The Philosophy of Climate Change

Associate Professor of Philosophy at SUNY Binghamton, Charles A. Goodman addressed the consequences climate change on Monday, Nov. 14 in his lecture, “Buddhism, Selflessness, and Climate Change.”

“I first learned about Buddhism from my father and my aunt,” Goodman said. “When I began to meditate, I learned things about my mind that I had never imagined before, and I discovered the valuable benefits to be gained from letting the mind rest and relax.” ‘

From his personal meditation practices and study of Buddhist thought in his career, Goodman said that Buddhist philosophy might be the key to addressing climate change.

“Buddhism teaches that all forms of life are interdependent in complex ways,” Goodman said. “As humans, we recklessly cause environmental damage through our own greed and fear.”

While basic versions of ethics (both virtue and Kantian) are not well equipped to handle climate change, Buddhists are in a position to make a contribution to the “global conversation of ethics,” Goodman said.

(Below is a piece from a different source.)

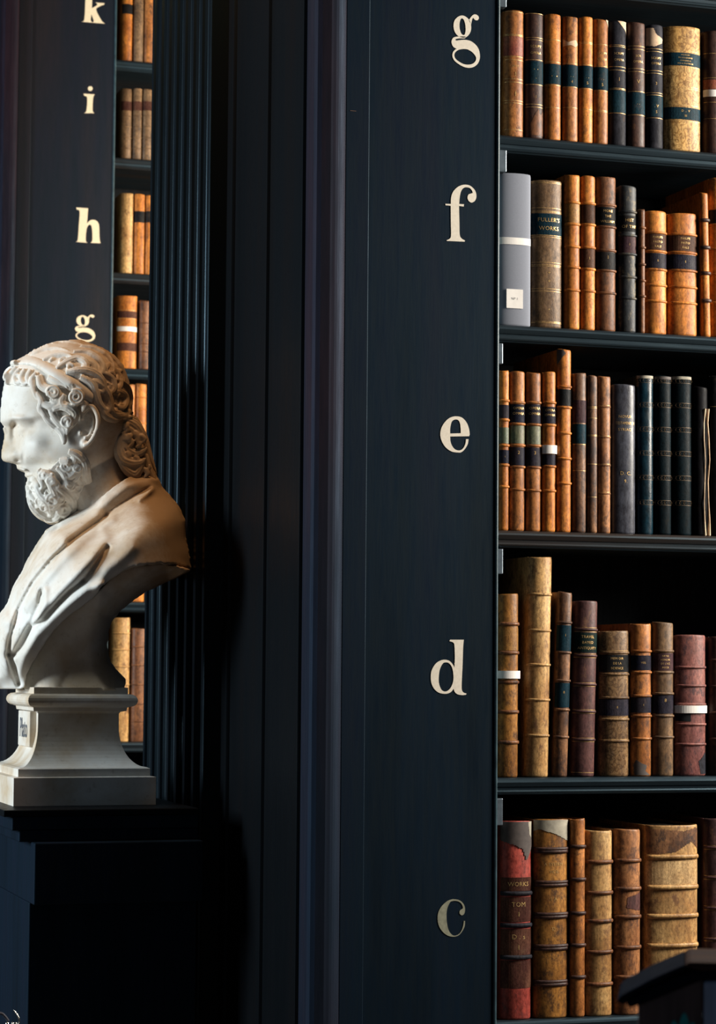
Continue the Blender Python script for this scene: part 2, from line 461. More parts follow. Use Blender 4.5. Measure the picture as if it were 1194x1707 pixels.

Goodman said that in order to develop healthier ways of treating the environment, denying the benefits of technological civilization is not among the list of requirements; instead, he said the world needs to become conscious of the effects of humanity’s actions on other beings while learning to live in harmony.

“We can develop ecological consciousness in a variety of ways,” Goodman said.

He continued to explain that Buddhism, a philosophy governed by the “Doctrine of No- Self,” maintains that one’s body and mind – which he said are both of a continuously changing nature – are not one’s true self. He said the true self is forever unchanging and permanent. Goodman said the philosophy argues that suffering is optional and exists only in one’s own mind, and that humanity is afflicted with three root poisons hindering progression to harmony: attraction, aversion, and indifference.

Goodman’s book “Consequences of Compassion: An Interpretation and Defense of Buddhist Ethics,” explores the relationship between Buddhist and Western ethical theories.

“My hope is that by bringing together the insights of many world cultures, we can develop a global ethic that will lead to a wise response to the severe moral challenges of our time,” Goodman said.

According to Goodman, the focus of this ethic must be “preventing harm and suffering to all sentient beings” as well as the development of characteristically sound qualities appropriate for creating harmony.

He suggested what people can do individually to help prevent climate change: stop eating meat, call one’s congressman, study the “Doctrine of No-Self,” and try some Buddhist meditation practices.

“One very effective way to develop care for the environment is to cultivate loving kindness and compassion through traditional Buddhist meditation practices,” Goodman said. “I find that the more I sit in Zen, the more I want to hug trees.”